#### What you should do:
In the material below, list every line carrying the string "from".

#### Raw data:
┄┄┄┄┄┄┄┄┄┄

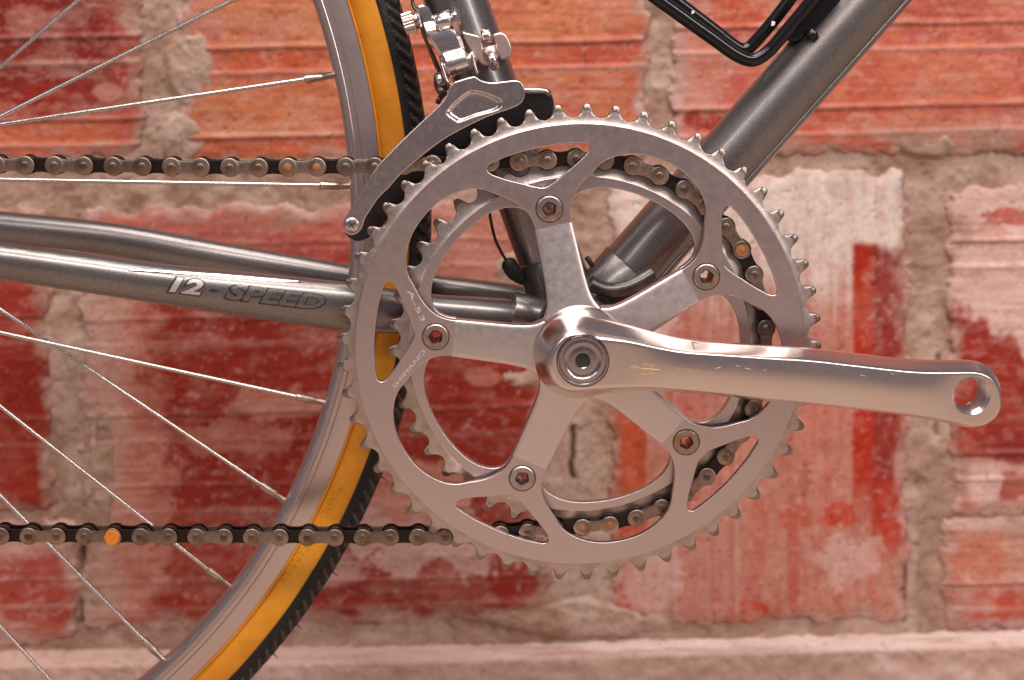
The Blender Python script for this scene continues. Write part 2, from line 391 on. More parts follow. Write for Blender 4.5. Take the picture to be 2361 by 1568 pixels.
        c = m(c, C3(196,58,30), ell(1935,1185,38,34,.8)*.9+0*u); c = m(c, C3(200,72,44), ell(1722,1412,50,32,.8)*.95); c = m(c, C3(200,66,34), ell(1440,1390,40,60,.8)*.9)
        c = m(c, C3(196,70,44), ell(1840,1190,50,30,1.)*.6); c = m(c, PWH, ell(1960,1290,70,60,1.3)*.6); c = m(c, PWH*.97, ell(1500,1330,70,80,1.1)*.75)
        c = m(c, PRED, ell(1830,1280,16,160,.4)*.8); c = m(c, PWH, sstep(.62,.8,n2)*.4)
    elif key == 'b4':
        c = PWH[None,:]*one[:,None]; c = m(c, PRED, ell(2330,498,60,22)*.9); c = m(c, PINK, ell(2260,540,60,40)*.5)
        c = m(c, RED, sstep(0,30,(v-680)-(u-2190)*.72+(n1-.5)*120)*sstep(1085,1050,v+(n1-.5)*30)); c = m(c, DRED, ell(2330,1030,80,36)*.8)
        c = m(c, PINK, sstep(1060,1100,v+(n1-.5)*60)*.8); c = m(c, RED, ell(2330,1120,60,30)*.7); c = m(c, PWH, ell(2270,1110,40,50)*.8)
        c = m(c, WHT, sstep(.6,.78,n2)*.4*(v<640))
    elif key == 'c2':
        c = PINK[None,:]*one[:,None]; c = m(c, PWH, sstep(1232,1214,v+(n1-.5)*10)*.8); c = m(c, ORG, ell(2260,1290,100,50)*.35)
        c = m(c, PRED, sstep(1340,1366,v+(n1-.5)*20)*.8); c = m(c, C3(196,80,54), ell(2300,1410,90,26)*.7); c = m(c, PWH, sstep(.62,.8,n2)*.4)
    else:
        c = PRED[None,:]*one[:,None]; c = m(c, PWH, sstep(1296,1248,v+(n1-.5)*60)*.85); c = m(c, PWH, sstep(130,160,u+(n1-.5)*30)*sstep(1400,1340,v)*.8)
        c = m(c, C3(178,72,54), sstep(1340,1370,v+(n1-.5)*20)*.8); c = m(c, RED, ell(30,1215,90,22)*.6); c = m(c, LMOR, sstep(1420,1480,v+(n1-.5)*50)*.6)
        c = m(c, PINK, sstep(.6,.78,n2)*.5)
    return c
def grid_mesh(name, x0, x1, z0, z1, step, fn, mat, parent):
    nx = max(2, int((x1-x0)/step)); nz = max(2, int((z1-z0)/step))
    xs = np.linspace(x0, x1, nx); zs = np.linspace(z0, z1, nz); X, Z = np.meshgrid(xs, zs); X = X.ravel(); Z = Z.ravel()
    u, v = proj(X, np.full_like(X, YW), Z); Y, c = fn(u, v, X, Z)
    me = bpy.data.meshes.new(name); me.vertices.add(len(X)); me.vertices.foreach_set('co', np.stack([X,Y,Z],1).astype(np.float32).ravel())
    i = (np.arange(nz-1)[:,None]*nx+np.arange(nx-1)[None,:]).ravel(); q = np.stack([i, i+1, i+nx+1, i+nx], 1); nf = len(q)
    me.loops.add(nf*4); me.loops.foreach_set('vertex_index', q.ravel()); me.polygons.add(nf)
    me.polygons.foreach_set('loop_start', np.arange(nf)*4); me.polygons.foreach_set('loop_total', np.full(nf,4)); me.update(calc_edges=True); me.shade_smooth()
    at = me.color_attributes.new('paint', 'FLOAT_COLOR', 'POINT'); at.data.foreach_set('color', np.c_[np.clip(c,0,1), np.ones(len(X))].astype(np.float32).ravel())
    o = link(name, me, mat, parent)
    if parent: o.location = -np.array(parent.location)
    return o
def brick_sdf(u, v, b, wob):
    u0, v0, u1, v1 = b[:4]; cu_, cv = (u0+u1)/2, (v0+v1)/2; vv = slope(u, v) if b[5] == 'h' else v
    r = 16; qx = np.abs(u-cu_)-((u1-u0)/2-r); qy = np.abs(vv-(cv+(0 if b[5]=='h' else 0)))-((v1-v0)/2-r)
    return np.hypot(np.maximum(qx,0), np.maximum(qy,0))+np.minimum(np.maximum(qx,qy),0)-r + wob
# 'h' bricks were traced where they stand, so cancel the slope at their middle
BR2 = []
for (u0,v0,u1,v1,k,o_,g) in BRICKS:
    mid = np.clip((u0+u1)/2, 0, 2361); s_ = .022*(mid-1180)
    if o_ == 'h': BR2.append((u0, v0+s_*(k not in ('a2',)), u1, v1+s_*(k not in ('a2',)), k, o_, tuple(x+s_*(k not in ('a2',)) for x in g)))
    else: BR2.append((u0,v0,u1,v1,k,o_,g))
def brick_fn(b):
    def fn(u, v, X, Z):
        n1 = fbm(u/46, v/46, 3, 5); n2 = fbm(u/13, v/11, 11, 4)
        st = (u/11, v/170) if b[5] == 'v' else (u/170, v/8)
        ns = fbm(st[0], st[1], 5, 3); n3 = fbm(u/7, v/7, 9, 2)
        sd = brick_sdf(u, v, b, (fbm(u/44, v/44, 21, 5)-.5)*52)
        # scored face: relief lines and fine combing from the extruder
        g = np.zeros_like(u); lc = slope(u, v) if b[5] == 'h' else u
        for k, x in enumerate(b[6]):
            w = (lc-x)+(fbm(u/200, v/200, 31, 2)-.5)*10
            g += .0016*np.exp(-(w/3.2)**2) - .0013*np.exp(-((w+9)/6.)**2) - .0010*np.exp(-((w-52)/5.)**2) + .0007*sstep(0,4,w)*sstep(50,44,w)
        Y = YW + .0007*(ns-.5) + .0012*(n1-.5)*1.2 + .0004*(n3-.5) + g*(.3 if b[4] in ('b2','b1','c1') else .8)
        Y = Y + .0014*sstep(-34, 0, sd)**2 + .014*sstep(-4, 20, sd)
        c = brick_color(b[4], u, v, n1, n2, n3, ns)
        # edges of the brick lose their paint / wear pale, streaks of the combing
        c = c*(1+(ns-.5)[:,None]*.09)*(1+(n3-.5)[:,None]*.16); 
        wx = (fbm(u/25, v/25, 131, 3)-.5)*30; wy = (fbm(u/25, v/25, 137, 3)-.5)*30
        BEI = C3(204,166,146)
        kb = {'a1': .5, 'a2': .45, 'a3': .5, 'b1': .15, 'b2': .32, 'b3': .3, 'b4': .4}.get(b[4], .8)
        stx, sty = (1.9, .8) if b[5] == 'h' else (.8, 1.9)
        d1 = fbm((u+wx)/(62*stx), (v+wy)/(62*sty), 141, 4); d2 = fbm((u+wx)/(17*stx), (v+wy)/(17*sty), 143, 4); d3 = fbm(u/5, v/5, 147, 2)
        w = np.clip(sstep(.50,.66,d1)*.55*(.35+.9*d3), 0, .6)[:,None]*kb; c = c*(1-w)+BEI[None,:]*w
        w = np.clip(sstep(.56,.68,d2)*.50*(.3+1.0*d3), 0, .6)[:,None]*kb; c = c*(1-w)+PWH[None,:]*w
        w = (sstep(.42,.30,d1)*.32)[:,None]; c = c*(1-w)+c*np.array([.78,.62,.58])[None,:]*w
        w = (sstep(.40,.32,d2)*.30)[:,None]; c = c*(1-w)+c*np.array([.72,.58,.55])[None,:]*w
        mm = (sstep(-40, -4, sd+(d1-.5)*110+(d2-.5)*40)*(.35 if b[4] == 'b3' else .7))[:,None]; c = c*(1-mm)+(MOR*.95)[None,:]*mm*(.8+.4*d3)[:,None]
        e = sstep(-30, -2, sd+(n1-.5)*60)*(.1+.7*sstep(.4,.65,fbm(u/70,v/70,121,3))); c = c*(1-e[:,None])+PWH[None,:]*.82*e[:,None]
        pits = sstep(.78,.84,fbm(u/9, v/9, 77, 2)); c = c*(1-.35*pits[:,None]); Y = Y+.0006*pits
        gl = np.zeros_like(u)
        for x in b[6]:
            w = (lc-x)+(fbm(u/200, v/200, 31, 2)-.5)*10; gl += np.exp(-((w-54)/6.)**2)*(.35+.4*n2)+ .3*np.exp(-((w+9)/6.)**2)
        gl = np.clip(gl*(.3 if b[4] in ('b2','b1') else .6),0,.5); c = c*(1-gl[:,None])+PWH[None,:]*.9*gl[:,None]
        return Y, c
    return fn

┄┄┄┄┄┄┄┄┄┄

#### Full answer:
The Blender Python script for this scene continues. Write part 2, from line 391 on. More parts follow. Write for Blender 4.5. Take the picture to be 2361 by 1568 pixels.
        # scored face: relief lines and fine combing from the extruder